São apenas algumas dezenas de páginas, mas a suposta concisão que isto possa indicar não é a característica mais marcante do romance “A música de uma vida”, de Andrei Makine (Cia das Letras, 90 págs., R$ 28), recentemente lançado no Brasil. Originalmente publicado em 2001, o livro narra as desventuras de Aleksei Berg, personagem que na adolescência, às vésperas de seu début como pianista, vê sua trajetória de vida interrompida pela perseguição que a ditadura de Stálin então impôs aos inimigos do Estado.
Numa época em que a desconfiança e a paranóia reinavam absolutas na nação soviética qualquer coisa poderia ser motivo para uma perseguição, e com tênue ironia o autor faz com que justamente a música, mais precisamente a presença um violino, seja o elemento que decidirá a malfada sorte do casal Berg e de seu filho Aleksei, que foge da capital Moscou em busca do abrigo nos confins da Ucrânia, às vésperas da ofensiva nazista. A angústia da repressão, da fuga e do exílio é algo que Andrei Makine é experimentado: russo de nascimento, em 1987 ele pede asilo político na França, onde desde então vive e escreve na língua local.

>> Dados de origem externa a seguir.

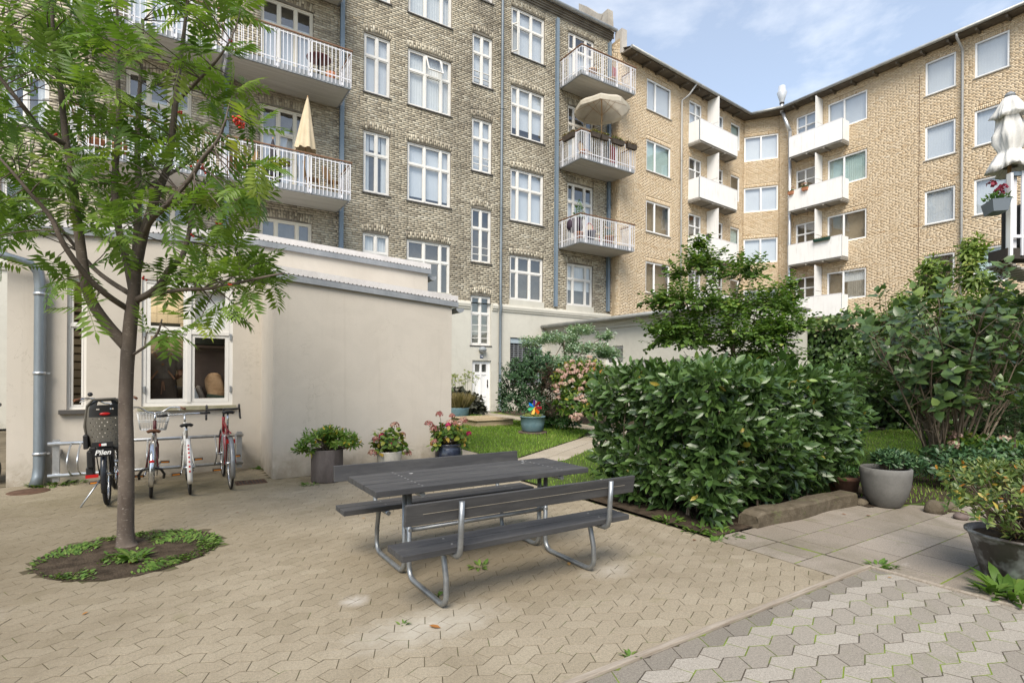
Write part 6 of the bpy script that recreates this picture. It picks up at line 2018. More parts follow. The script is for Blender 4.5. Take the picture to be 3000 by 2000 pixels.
# granite kerb and stones
M_GRANITE = mottled('rough_granite', (.075, .06, .04), (.15, .125, .09), 7, .9, .15, 0, .8, 40, bdist=.012, third=((.12, .13, .06), 4, .6))
def rock(name, c, r, label, mat=M_GRANITE, group=None, sq=(1, 1, .7), seed=0):
    rs = random.Random(seed)
    ph = [rs.uniform(0, 6) for _ in range(6)]
    mb = MB().ball((0, 0, 0), 1, 8)
    mb.v = [(x * r * sq[0] * (1 + .16 * math.sin(3 * x + ph[0]) * math.cos(2.5 * y + ph[1]) + .08 * math.sin(6 * z + ph[2])), y * r * sq[1] * (1 + .16 * math.sin(3.3 * y + ph[3] + z)), (z * r * sq[2] * (1 + .12 * math.sin(4 * x + ph[4])))) for x, y, z in mb.v]
    o = mb.build(name, mat, None, Matrix.Translation(c))
    return tag(o, label, 'stone', group)
kb_ = MB()
nx = 26
ring = []
vs_, fs_ = [], []
prof = [(.0, -.02), (-.006, .06), (-.004, .128), (.012, .148), (.09, .155), (.18, .15), (.2, .12), (.21, -.02)]
for i in range(nx + 1):
    x = 4.88 + 1.86 * i / nx
    for (y, z) in prof:
        w = 1 + .035 * math.sin(x * 7 + y * 20) + .02 * math.sin(x * 17)
        hh = 1.0 - .25 * max(0, (4.98 - x) / .1) if x < 4.98 else 1.0
        vs_.append((x + .012 * math.sin(z * 40 + x * 9), 3.08 + y + .02 * math.sin(x * 5.3) + (x - 4.88) * -.012, z * w * hh))
m_ = len(prof)
for i in range(nx):
    for k in range(m_ - 1):
        fs_.append((i * m_ + k, (i + 1) * m_ + k, (i + 1) * m_ + k + 1, i * m_ + k + 1))
fs_.append(tuple(range(m_))); fs_.append(tuple(range(nx * m_, nx * m_ + m_))[::-1])
kb_.add(vs_, fs_, 0, False)
tag(kb_.build('kerb_stone', M_GRANITE), 'long rough brown kerb stone at the foot of the laurel hedge', 'kerb stone')
M_PINKSTONE = mottled('pinkish_fieldstone', (.12, .09, .08), (.2, .16, .145), 6, .85, .2, 0, .5, 50)
for k, (u, v, r_, lb) in enumerate(((2524, 1478, .075, 'small grey fieldstone nearest the kerb stone'), (2553, 1472, .12, 'pink fieldstone leaning against the grey pot'), (2533, 1450, .10, 'brown fieldstone behind the pink one by the terracotta pot'), (2585, 1455, .09, 'fieldstone tucked behind the grey pot'), (2742, 1500, .13, 'dark fieldstone right of the grey pot'), (2775, 1495, .10, 'second dark fieldstone right of the grey pot'), (2815, 1520, .07, 'small pale stone under the azalea branches'))):
    g_ = ground(u, v)
    rock('fieldstone', (g_.x, g_.y, r_ * .35), r_, lb, M_PINKSTONE if k in (1, 6) else M_GRANITE, 'fieldstones round the grey pot', (1, .85, .7), k + 3)
# grey pot with evergreen, terracotta pots behind the hedge end
g_ = ground(2640, 1497)
gp_ = (g_.x + .13, g_.y + .21)
M_FIBREGREY = mottled('grey_fibre_clay', (.11, .107, .098), (.185, .18, .168), 2.5, .7, .3, 0, .1, 50, third=((.25, .245, .235), 2.2, .6))
pot_shape('grey_pot', (gp_[0], gp_[1], 0), [(0, 0), (.135, 0), (.16, .02), (.215, .13), (.245, .25), (.258, .38), (.26, .44), (.25, .45), (.235, .45), (.232, .4)], M_FIBREGREY, 'large rounded grey pot on the slabs beside the hedge', soil_z=.4, soil_r=.236, n=40)
potted_bush('potted_evergreen', 'small dark evergreen growing in the large grey pot', (gp_[0], gp_[1], .4), 0, [((-.06, 0, .13), (.12, .12, .1), .6), ((.14, -.05, .12), (.18, .16, .12), .9), ((.3, -.12, .08), (.14, .14, .1), .4)], 70, M_RHOD, 8, .09, .075, [T_leaf(.17, .2, .1)], mu=.55, single=90)
for (u, v, r_, h_, lb) in ((2510, 1462, .15, .27, 'brown terracotta pot at the end of the laurel hedge'), (2478, 1446, .1, .2, 'smaller terracotta pot pushed under the laurel leaves')):
    g_ = ground(u, v)
    pot_shape('terracotta_pot', (g_.x, g_.y + .12, 0), [(0, 0), (r_ * .7, 0), (r_ * .95, h_ * .8), (r_ * 1.08, h_ * .82), (r_ * 1.08, h_), (r_ * .95, h_), (r_ * .92, h_ * .85)], M_TERRACOTTA if r_ < .12 else mottled('old_terracotta', (.12, .06, .04), (.22, .12, .08), 9, .85), lb, soil_z=h_ * .86, soil_r=r_ * .93)
    potted_bush('potted_herb', 'green herb in the ' + lb.split(' at ')[0].split(' pushed')[0], (g_.x, g_.y + .12, h_ * .86), 0, [((0, 0, .06), (r_, r_, .08), 1)], 40, M_BED, 6, .08, .06, [T_leaf(.2)], single=0)
# zinc tub with azalea
M_TUB = mottled('weathered_zinc', (.055, .048, .043), (.14, .125, .115), 2.5, .5, .45, .4, .2, 40, (1, 1, .5), third=((.38, .39, .39), 3.2, .5))
tc = Vector((5.32, 1.28, 0))
pot_shape('zinc_tub', tuple(tc), [(0, 0), (.21, 0), (.225, .02), (.3, .30), (.312, .32), (.325, .325), (.325, .34), (.30, .342), (.285, .3)], M_TUB, 'weathered zinc tub on the slabs at the right picture edge', soil_z=.3, soil_r=.288, n=44)
M_AZA = foliage_mat('azalea_leaf', [(0, (.035, .075, .02)), (.4, (.085, .14, .03)), (.75, (.17, .22, .06)), (.9, (.32, .31, .10)), (.97, (.55, .38, .05)), (1, (.5, .2, .03))], .4, .25)
potted_bush('potted_azalea', 'azalea with yellowing leaves and many bare stems in the zinc tub', (tc.x, tc.y, .3), 0, [((-.25, .05, .36), (.34, .3, .12), 1.0), ((.1, -.1, .42), (.4, .34, .12), 1.2), ((-.5, .1, .24), (.22, .22, .13), .5), ((-.1, -.05, .5), (.3, .3, .07), .6), ((.2, .3, .38), (.35, .3, .14), .8), ((-.35, -.15, .12), (.2, .16, .1), .3)], 62, M_AZA, 8, .07, .058, [T_leaf(.22, .2, .05), T_leaf(.2, .25, .15)], mu=.55, sd=.22, single=160, up=.7, stem_r=.009)
# pinkish groundcover hydrangeas and low plants behind the pots
for (u, v, d, r_, lb) in ((2790, 1370, 8.3, .4, 'fading lacecap hydrangea under the bare stems'), (2870, 1360, 7.6, .4, 'lacecap hydrangea in the shade behind the azalea')):
    c = at(u, v, d)
    b = bush('lacecap_hydrangea', lb, 'shrub', c, [((c.x, c.y, .35), (r_, r_, .3), 1)], 60, M_HYL, 'shoot', 5, .12, .11, [T_leaf(.3, .2, .25)], .35, .2, 0, .4, inner=40)
    flower_heads(b, np.array([c.x, c.y, 0]), [(c.x + random.uniform(-r_, r_) * .8, c.y + random.uniform(-r_, r_) * .8, random.uniform(.5, .68)) for _ in range(6)], .07, 34, M_PETALP, .035, .35)
c = at(2790, 1390, 7.2)
bush('leafy_clump', 'dark leafy clump growing behind the grey pot, below the bare stems', 'plant', c, [((c.x, c.y, .26), (.4, .4, .3), 1), ((c.x + .6, c.y - .35, .28), (.5, .45, .35), 1)], 110, M_RHOD, 'shoot', 6, .14, .09, [T_leaf(.25, .2, .2)], .5, .2, 0, .4, group='low leafy clumps along the planting bed', inner=60)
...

Vocação musical, guerra e perseguição. O enredo em si há muito de comum as memórias de Wladislaw Szpilman, rearranjadas no romance “O Pianista” (que em 2002 inspirou o filme de Roman Polanski). Entretanto, a personagem de Makine não é um herói trágico no sentido clássico, aquele que luta pela sobrevivência para, um dia, voltar a trilhar o caminho perdido.
Pelo contrário, o protagonista Aleksei vê-se obrigado a adotar a identidade de um soldado – verdadeiro antípoda do artista – e seu passado musical se esvai a ponto de se transformar numa memória alheia. Mesmo quando há oportunidades de reviver a música de sua vida, Aleksei nada faz. Não por prudência, mas sim porque a música faz parte da vida de uma outra pessoa, da qual apenas alguns ecos ainda ressoam em seu interior.
A antiga vocação volta à tona apenas em um ápice de angústia e humilhação. Porém, isto não significa o resgate de uma existência não vivida, pois a mensagem do livro é clara: em meio ao horror, não há como trilhar os caminhos perdidos. Resta apenas percorrer os caminhos possíveis.